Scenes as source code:
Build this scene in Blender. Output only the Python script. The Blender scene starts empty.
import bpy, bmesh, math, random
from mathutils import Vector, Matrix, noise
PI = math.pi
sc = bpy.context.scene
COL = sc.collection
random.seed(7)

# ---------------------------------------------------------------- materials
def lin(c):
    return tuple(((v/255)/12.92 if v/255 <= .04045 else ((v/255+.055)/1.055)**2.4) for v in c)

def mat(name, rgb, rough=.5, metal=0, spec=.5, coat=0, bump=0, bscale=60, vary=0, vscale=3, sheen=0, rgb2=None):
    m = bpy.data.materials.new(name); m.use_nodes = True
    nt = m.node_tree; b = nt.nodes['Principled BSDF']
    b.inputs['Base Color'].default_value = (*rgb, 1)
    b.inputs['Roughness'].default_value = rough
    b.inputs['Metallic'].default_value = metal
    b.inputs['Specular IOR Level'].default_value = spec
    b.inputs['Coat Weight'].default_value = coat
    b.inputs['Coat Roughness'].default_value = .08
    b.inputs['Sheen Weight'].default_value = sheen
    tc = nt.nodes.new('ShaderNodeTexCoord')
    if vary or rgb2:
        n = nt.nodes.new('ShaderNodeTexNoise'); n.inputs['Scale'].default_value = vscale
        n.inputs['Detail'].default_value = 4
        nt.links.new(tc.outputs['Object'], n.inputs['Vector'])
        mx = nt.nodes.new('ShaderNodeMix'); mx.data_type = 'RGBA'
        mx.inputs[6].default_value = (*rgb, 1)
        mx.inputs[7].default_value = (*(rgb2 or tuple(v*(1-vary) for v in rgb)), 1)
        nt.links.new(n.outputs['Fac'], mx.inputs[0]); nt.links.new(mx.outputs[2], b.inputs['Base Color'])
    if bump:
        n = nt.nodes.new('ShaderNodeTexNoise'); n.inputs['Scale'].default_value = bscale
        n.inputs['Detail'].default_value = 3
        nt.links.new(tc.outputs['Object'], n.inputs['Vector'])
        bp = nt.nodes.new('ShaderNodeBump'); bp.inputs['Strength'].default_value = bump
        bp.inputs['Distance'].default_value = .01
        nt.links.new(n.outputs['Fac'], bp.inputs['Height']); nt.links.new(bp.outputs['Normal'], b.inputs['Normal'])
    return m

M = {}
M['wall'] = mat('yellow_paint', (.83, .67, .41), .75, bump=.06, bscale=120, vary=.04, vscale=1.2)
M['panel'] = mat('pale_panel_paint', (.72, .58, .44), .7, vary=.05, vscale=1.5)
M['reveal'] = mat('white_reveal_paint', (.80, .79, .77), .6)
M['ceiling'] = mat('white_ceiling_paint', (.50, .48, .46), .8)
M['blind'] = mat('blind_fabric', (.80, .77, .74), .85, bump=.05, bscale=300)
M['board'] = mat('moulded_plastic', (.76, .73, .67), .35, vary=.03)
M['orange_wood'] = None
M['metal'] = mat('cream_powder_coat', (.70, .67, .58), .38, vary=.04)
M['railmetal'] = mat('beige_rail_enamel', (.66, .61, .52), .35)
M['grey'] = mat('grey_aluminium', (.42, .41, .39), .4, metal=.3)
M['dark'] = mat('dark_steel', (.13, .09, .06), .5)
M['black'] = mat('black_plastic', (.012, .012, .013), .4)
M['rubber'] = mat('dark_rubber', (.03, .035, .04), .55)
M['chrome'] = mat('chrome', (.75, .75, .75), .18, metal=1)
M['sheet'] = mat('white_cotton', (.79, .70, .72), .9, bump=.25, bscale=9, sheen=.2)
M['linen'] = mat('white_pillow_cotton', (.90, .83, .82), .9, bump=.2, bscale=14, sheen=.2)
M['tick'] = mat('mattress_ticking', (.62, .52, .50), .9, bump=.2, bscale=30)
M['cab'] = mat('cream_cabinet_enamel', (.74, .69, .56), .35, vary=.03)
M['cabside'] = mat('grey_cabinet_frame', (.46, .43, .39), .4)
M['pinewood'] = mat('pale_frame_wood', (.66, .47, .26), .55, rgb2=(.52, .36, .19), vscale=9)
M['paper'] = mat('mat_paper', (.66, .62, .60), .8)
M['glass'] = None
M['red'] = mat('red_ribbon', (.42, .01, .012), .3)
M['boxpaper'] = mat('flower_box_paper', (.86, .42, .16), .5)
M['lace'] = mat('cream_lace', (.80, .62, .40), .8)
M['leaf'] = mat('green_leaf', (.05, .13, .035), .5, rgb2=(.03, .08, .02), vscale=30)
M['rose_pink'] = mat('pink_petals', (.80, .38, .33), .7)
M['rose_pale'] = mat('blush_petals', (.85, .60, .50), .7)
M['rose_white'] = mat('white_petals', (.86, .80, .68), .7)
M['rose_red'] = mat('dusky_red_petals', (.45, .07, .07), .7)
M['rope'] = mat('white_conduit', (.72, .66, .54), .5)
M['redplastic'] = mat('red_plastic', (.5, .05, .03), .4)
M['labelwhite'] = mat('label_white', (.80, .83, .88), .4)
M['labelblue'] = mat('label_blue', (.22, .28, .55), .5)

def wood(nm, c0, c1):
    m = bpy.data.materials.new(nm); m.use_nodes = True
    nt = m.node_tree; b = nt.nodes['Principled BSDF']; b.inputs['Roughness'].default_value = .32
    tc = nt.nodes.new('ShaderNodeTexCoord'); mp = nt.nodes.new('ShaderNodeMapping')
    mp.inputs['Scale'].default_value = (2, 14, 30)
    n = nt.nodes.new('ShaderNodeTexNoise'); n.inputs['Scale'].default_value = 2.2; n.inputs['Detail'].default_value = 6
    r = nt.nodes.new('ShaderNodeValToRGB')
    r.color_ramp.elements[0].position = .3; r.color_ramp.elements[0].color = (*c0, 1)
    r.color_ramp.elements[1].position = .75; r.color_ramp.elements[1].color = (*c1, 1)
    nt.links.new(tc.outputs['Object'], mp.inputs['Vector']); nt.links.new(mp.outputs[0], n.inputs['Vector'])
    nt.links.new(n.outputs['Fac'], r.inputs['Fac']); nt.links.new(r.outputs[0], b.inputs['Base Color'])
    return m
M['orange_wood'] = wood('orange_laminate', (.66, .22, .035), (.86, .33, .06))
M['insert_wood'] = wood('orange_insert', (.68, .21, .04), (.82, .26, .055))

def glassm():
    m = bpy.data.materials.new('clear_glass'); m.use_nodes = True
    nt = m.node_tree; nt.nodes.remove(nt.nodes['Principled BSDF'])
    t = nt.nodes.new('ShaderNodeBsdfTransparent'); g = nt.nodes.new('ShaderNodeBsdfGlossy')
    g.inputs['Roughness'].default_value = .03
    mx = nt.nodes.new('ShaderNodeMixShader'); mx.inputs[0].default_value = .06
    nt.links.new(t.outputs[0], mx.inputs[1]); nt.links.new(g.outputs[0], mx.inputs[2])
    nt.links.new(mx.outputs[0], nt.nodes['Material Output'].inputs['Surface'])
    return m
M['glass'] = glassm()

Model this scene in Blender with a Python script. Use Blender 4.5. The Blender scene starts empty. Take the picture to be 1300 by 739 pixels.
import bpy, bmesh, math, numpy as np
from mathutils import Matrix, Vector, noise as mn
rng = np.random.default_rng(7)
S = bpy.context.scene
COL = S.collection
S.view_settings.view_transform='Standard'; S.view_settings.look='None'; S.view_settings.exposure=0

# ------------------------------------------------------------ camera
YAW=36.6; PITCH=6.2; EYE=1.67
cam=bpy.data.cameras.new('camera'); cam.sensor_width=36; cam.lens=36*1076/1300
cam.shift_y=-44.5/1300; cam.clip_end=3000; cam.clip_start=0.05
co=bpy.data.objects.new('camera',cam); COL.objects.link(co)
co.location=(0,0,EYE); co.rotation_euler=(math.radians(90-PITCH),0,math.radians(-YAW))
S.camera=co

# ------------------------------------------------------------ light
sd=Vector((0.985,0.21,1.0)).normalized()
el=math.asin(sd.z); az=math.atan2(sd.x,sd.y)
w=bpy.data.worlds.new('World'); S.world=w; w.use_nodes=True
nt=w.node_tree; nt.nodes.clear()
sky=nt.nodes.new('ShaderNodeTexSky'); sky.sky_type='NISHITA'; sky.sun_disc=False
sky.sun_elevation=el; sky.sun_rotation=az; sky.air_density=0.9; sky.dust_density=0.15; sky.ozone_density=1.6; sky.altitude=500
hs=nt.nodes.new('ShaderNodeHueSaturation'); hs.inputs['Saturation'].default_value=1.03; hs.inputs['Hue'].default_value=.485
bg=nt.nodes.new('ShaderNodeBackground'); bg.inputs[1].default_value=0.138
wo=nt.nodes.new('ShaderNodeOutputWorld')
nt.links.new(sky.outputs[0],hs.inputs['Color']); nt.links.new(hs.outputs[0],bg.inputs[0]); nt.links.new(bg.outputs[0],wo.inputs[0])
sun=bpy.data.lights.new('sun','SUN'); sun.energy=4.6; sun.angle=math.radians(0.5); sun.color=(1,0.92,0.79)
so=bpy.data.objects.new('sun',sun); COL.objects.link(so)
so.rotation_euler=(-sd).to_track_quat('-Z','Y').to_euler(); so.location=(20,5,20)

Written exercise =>
As listed above, the lines from the line with "Model this scene" to the line with "S.camera=co" are to be echoed exactly, with both ends included and nothing added.

Finished exercise =>
Model this scene in Blender with a Python script. Use Blender 4.5. The Blender scene starts empty. Take the picture to be 1300 by 739 pixels.
import bpy, bmesh, math, numpy as np
from mathutils import Matrix, Vector, noise as mn
rng = np.random.default_rng(7)
S = bpy.context.scene
COL = S.collection
S.view_settings.view_transform='Standard'; S.view_settings.look='None'; S.view_settings.exposure=0

# ------------------------------------------------------------ camera
YAW=36.6; PITCH=6.2; EYE=1.67
cam=bpy.data.cameras.new('camera'); cam.sensor_width=36; cam.lens=36*1076/1300
cam.shift_y=-44.5/1300; cam.clip_end=3000; cam.clip_start=0.05
co=bpy.data.objects.new('camera',cam); COL.objects.link(co)
co.location=(0,0,EYE); co.rotation_euler=(math.radians(90-PITCH),0,math.radians(-YAW))
S.camera=co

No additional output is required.